Anlatacağı bir olayı, bir sorunu, sevdiği bir anıyı kim karşısındakine etkili bir şekilde anlatmak istemez ki? Yazdıklarımızla, söylediklerimizle, ürettiğimiz şeylerle aslında hepimiz bu hayatta bir iz bırakmak istiyoruz. Peki ama bunu etkili bir şekilde nasıl yapabiliriz?
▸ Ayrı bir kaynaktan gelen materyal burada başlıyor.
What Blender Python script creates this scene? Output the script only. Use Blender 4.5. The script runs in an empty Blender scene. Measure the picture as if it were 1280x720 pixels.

Cevabını bulmak için Burcu Yularcı ve Sezen Çiftçi’nin birlikte verdiği eğitime katıldım. Adı: Hikaye Atölyesi. Atölye ismini görünce aklınıza yahu hikaye anlatmakta ne var? Boşu boşuna zaman kaybı diye aklınızdan geçiriyorsanız yanılıyorsunuz. Bir kere her şeyden önce sahnenin tozunu yuttum! Sonra, atölyeden kendi sınırlarını zorlayan ve birçok engelini aşan birisi olarak ayrıldım. Çok öğretici ve inanılmaz keyifli bir gün geçirdim.
Atölyenin amacı, etrafımıza vermek istediğimiz mesajları ve anlatmak istediğimiz duygularımızı kalıcı bir biçimde ifade edebilmek. Hikaye atölyesi, anlatacağımız her ne ise önce mesajının ne olduğu düşünmemizi, ardından aktarım yollarını (beden dili, duygu aktarımı, dil, mekanı etkin kullanma vb. ) bulmamızın önemini bir kez daha bana ispatladı. İlk fırsatta bu deneyimi siz de yaşayın. Burcu Yularcı’nın atölye çalışmalarını takip edin.
Unutmayın! Güçlü ifadelerle anlatılan her şey kalıcı oluyor.